> _AIM OF THE TASK_
Print out each entry below exactly, please.

(Collected data)
####

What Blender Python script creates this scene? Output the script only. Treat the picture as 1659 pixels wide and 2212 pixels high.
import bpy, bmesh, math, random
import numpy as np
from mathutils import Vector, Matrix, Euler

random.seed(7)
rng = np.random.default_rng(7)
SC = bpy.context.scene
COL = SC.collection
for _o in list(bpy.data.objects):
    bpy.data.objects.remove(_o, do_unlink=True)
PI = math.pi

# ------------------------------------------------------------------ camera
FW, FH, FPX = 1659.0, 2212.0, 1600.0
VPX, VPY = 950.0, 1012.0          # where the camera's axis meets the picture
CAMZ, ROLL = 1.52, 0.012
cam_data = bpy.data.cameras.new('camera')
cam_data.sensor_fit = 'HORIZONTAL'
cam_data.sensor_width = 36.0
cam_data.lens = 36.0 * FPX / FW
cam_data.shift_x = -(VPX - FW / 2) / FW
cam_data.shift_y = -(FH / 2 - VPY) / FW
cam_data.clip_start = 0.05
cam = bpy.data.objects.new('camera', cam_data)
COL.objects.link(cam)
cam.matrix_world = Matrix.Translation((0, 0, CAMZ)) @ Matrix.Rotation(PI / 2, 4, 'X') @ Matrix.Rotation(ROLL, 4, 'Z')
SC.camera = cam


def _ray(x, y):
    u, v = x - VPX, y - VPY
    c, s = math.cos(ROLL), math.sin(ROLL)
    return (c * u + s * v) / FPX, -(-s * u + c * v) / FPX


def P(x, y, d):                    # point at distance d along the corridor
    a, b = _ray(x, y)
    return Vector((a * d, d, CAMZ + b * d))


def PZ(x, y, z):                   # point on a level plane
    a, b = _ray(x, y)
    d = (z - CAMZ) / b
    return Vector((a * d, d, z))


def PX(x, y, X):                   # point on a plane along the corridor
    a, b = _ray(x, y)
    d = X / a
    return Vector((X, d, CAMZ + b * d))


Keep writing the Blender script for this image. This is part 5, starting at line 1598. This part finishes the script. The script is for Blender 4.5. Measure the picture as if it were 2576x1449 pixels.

####

> _RESPONSE TO THIS EXERCISE_
What Blender Python script creates this scene? Output the script only. Treat the picture as 1659 pixels wide and 2212 pixels high.
import bpy, bmesh, math, random
import numpy as np
from mathutils import Vector, Matrix, Euler

random.seed(7)
rng = np.random.default_rng(7)
SC = bpy.context.scene
COL = SC.collection
for _o in list(bpy.data.objects):
    bpy.data.objects.remove(_o, do_unlink=True)
PI = math.pi

# ------------------------------------------------------------------ camera
FW, FH, FPX = 1659.0, 2212.0, 1600.0
VPX, VPY = 950.0, 1012.0          # where the camera's axis meets the picture
CAMZ, ROLL = 1.52, 0.012
cam_data = bpy.data.cameras.new('camera')
cam_data.sensor_fit = 'HORIZONTAL'
cam_data.sensor_width = 36.0
cam_data.lens = 36.0 * FPX / FW
cam_data.shift_x = -(VPX - FW / 2) / FW
cam_data.shift_y = -(FH / 2 - VPY) / FW
cam_data.clip_start = 0.05
cam = bpy.data.objects.new('camera', cam_data)
COL.objects.link(cam)
cam.matrix_world = Matrix.Translation((0, 0, CAMZ)) @ Matrix.Rotation(PI / 2, 4, 'X') @ Matrix.Rotation(ROLL, 4, 'Z')
SC.camera = cam


def _ray(x, y):
    u, v = x - VPX, y - VPY
    c, s = math.cos(ROLL), math.sin(ROLL)
    return (c * u + s * v) / FPX, -(-s * u + c * v) / FPX


def P(x, y, d):                    # point at distance d along the corridor
    a, b = _ray(x, y)
    return Vector((a * d, d, CAMZ + b * d))


def PZ(x, y, z):                   # point on a level plane
    a, b = _ray(x, y)
    d = (z - CAMZ) / b
    return Vector((a * d, d, z))


def PX(x, y, X):                   # point on a plane along the corridor
    a, b = _ray(x, y)
    d = X / a
    return Vector((X, d, CAMZ + b * d))


Keep writing the Blender script for this image. This is part 5, starting at line 1598. This part finishes the script. The script is for Blender 4.5. Measure the picture as if it were 2576x1449 pixels.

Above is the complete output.